» **Supplied data**:
○ ○ ○ ○ ○
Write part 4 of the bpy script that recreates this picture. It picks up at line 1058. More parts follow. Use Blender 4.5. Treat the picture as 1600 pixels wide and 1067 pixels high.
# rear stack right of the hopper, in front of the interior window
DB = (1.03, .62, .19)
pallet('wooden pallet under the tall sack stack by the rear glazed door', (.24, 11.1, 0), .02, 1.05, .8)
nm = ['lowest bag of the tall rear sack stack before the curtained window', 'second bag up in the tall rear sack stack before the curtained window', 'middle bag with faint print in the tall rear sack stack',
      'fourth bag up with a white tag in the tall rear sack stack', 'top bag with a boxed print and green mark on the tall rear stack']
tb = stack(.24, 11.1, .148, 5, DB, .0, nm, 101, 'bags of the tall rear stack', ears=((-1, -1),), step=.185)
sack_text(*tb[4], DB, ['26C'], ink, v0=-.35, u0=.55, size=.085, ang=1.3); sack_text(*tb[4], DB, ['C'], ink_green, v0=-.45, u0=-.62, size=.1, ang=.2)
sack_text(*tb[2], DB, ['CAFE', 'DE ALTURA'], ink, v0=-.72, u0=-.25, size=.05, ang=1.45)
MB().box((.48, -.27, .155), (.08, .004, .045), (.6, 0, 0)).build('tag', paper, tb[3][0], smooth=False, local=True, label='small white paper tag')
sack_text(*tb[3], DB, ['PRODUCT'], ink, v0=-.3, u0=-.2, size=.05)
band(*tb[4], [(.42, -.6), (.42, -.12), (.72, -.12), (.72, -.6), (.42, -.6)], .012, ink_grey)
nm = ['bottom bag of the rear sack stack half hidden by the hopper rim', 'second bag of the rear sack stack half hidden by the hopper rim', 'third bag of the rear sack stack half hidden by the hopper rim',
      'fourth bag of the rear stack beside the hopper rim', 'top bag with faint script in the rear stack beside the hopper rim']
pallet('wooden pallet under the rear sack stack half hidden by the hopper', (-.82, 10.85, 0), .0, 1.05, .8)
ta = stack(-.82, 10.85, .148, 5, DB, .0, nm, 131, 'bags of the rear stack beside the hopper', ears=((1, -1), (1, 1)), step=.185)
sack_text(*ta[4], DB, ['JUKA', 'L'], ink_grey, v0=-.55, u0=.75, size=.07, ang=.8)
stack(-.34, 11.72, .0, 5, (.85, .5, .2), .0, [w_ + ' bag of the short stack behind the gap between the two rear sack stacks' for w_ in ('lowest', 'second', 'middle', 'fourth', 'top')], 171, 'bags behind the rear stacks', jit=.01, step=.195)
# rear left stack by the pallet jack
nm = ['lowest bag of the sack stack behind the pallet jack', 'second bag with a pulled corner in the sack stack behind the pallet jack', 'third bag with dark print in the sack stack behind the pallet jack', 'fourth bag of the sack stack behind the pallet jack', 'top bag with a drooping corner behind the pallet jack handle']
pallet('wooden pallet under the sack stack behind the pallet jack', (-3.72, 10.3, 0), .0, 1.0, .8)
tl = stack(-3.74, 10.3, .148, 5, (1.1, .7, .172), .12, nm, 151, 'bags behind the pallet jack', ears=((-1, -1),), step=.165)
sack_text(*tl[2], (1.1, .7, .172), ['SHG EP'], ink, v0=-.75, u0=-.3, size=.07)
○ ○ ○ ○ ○
Reproduce the listing in full. Keep it exactly as written.

Write part 4 of the bpy script that recreates this picture. It picks up at line 1058. More parts follow. Use Blender 4.5. Treat the picture as 1600 pixels wide and 1067 pixels high.
# rear stack right of the hopper, in front of the interior window
DB = (1.03, .62, .19)
pallet('wooden pallet under the tall sack stack by the rear glazed door', (.24, 11.1, 0), .02, 1.05, .8)
nm = ['lowest bag of the tall rear sack stack before the curtained window', 'second bag up in the tall rear sack stack before the curtained window', 'middle bag with faint print in the tall rear sack stack',
      'fourth bag up with a white tag in the tall rear sack stack', 'top bag with a boxed print and green mark on the tall rear stack']
tb = stack(.24, 11.1, .148, 5, DB, .0, nm, 101, 'bags of the tall rear stack', ears=((-1, -1),), step=.185)
sack_text(*tb[4], DB, ['26C'], ink, v0=-.35, u0=.55, size=.085, ang=1.3); sack_text(*tb[4], DB, ['C'], ink_green, v0=-.45, u0=-.62, size=.1, ang=.2)
sack_text(*tb[2], DB, ['CAFE', 'DE ALTURA'], ink, v0=-.72, u0=-.25, size=.05, ang=1.45)
MB().box((.48, -.27, .155), (.08, .004, .045), (.6, 0, 0)).build('tag', paper, tb[3][0], smooth=False, local=True, label='small white paper tag')
sack_text(*tb[3], DB, ['PRODUCT'], ink, v0=-.3, u0=-.2, size=.05)
band(*tb[4], [(.42, -.6), (.42, -.12), (.72, -.12), (.72, -.6), (.42, -.6)], .012, ink_grey)
nm = ['bottom bag of the rear sack stack half hidden by the hopper rim', 'second bag of the rear sack stack half hidden by the hopper rim', 'third bag of the rear sack stack half hidden by the hopper rim',
      'fourth bag of the rear stack beside the hopper rim', 'top bag with faint script in the rear stack beside the hopper rim']
pallet('wooden pallet under the rear sack stack half hidden by the hopper', (-.82, 10.85, 0), .0, 1.05, .8)
ta = stack(-.82, 10.85, .148, 5, DB, .0, nm, 131, 'bags of the rear stack beside the hopper', ears=((1, -1), (1, 1)), step=.185)
sack_text(*ta[4], DB, ['JUKA', 'L'], ink_grey, v0=-.55, u0=.75, size=.07, ang=.8)
stack(-.34, 11.72, .0, 5, (.85, .5, .2), .0, [w_ + ' bag of the short stack behind the gap between the two rear sack stacks' for w_ in ('lowest', 'second', 'middle', 'fourth', 'top')], 171, 'bags behind the rear stacks', jit=.01, step=.195)
# rear left stack by the pallet jack
nm = ['lowest bag of the sack stack behind the pallet jack', 'second bag with a pulled corner in the sack stack behind the pallet jack', 'third bag with dark print in the sack stack behind the pallet jack', 'fourth bag of the sack stack behind the pallet jack', 'top bag with a drooping corner behind the pallet jack handle']
pallet('wooden pallet under the sack stack behind the pallet jack', (-3.72, 10.3, 0), .0, 1.0, .8)
tl = stack(-3.74, 10.3, .148, 5, (1.1, .7, .172), .12, nm, 151, 'bags behind the pallet jack', ears=((-1, -1),), step=.165)
sack_text(*tl[2], (1.1, .7, .172), ['SHG EP'], ink, v0=-.75, u0=-.3, size=.07)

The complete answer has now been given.